Rausch's campaign said Ross's refusal to engage in debates and public forums contributed to her win. But she also far outspent the incumbent.

According to state records, the Rausch campaign spent $49,000, compared to Ross's $8,000. The money included more than $2,000 on lawn signs, $4,000 on polling research and thousands more on printing. Bausch's expenditures included a $20,000 contribution to the Democratic State Committee, nearly $8,000 on management and consulting services.

Ross's finance report showed only two expenditures, both "reimbursements."

Rausch, of Needham, graduated with a B.A. from Brandeis University in 2001, received a J.D. from Northeastern University School of Law in 2004 and an LL.M from the University of California, Berkeley, in 2011. She's been a licensed attorney for 14 years and a law professor for two years., and was a member of Needham Town Meeting since 2017.

Ross, who attended American University and the New England School of Anatomy, has owned the RJ Ross Funeral Home for the last 40 years.
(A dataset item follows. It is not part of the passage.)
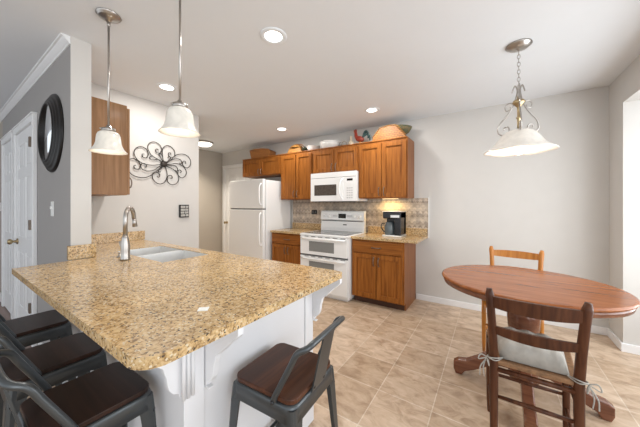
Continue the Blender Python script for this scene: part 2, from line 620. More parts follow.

He had been a state senator since 2010, and previously was a state representative from 2004 to 2010. He was a member of the Wrentham Board of Selectmen from 1999 to 2003.

In a questionnaire leading up to the midterm election, Rausch named healthcare as a pressing issue of the campaign: "I will advocate for universal health care, updated school funding, investment in transportation infrastructure, environmental justice, increased transparency, improved voting rights/access, family supports and waste reduction."

Rausch said she spent more than three years working for our state government, as the first ever Electronic Discovery Attorney for the MA Executive Office of Health and Human Services.

"I am also an elected member of my local legislative body, with direct experience hearing constituents, voicing their concerns, and advocating for change that makes our community stronger," she adds.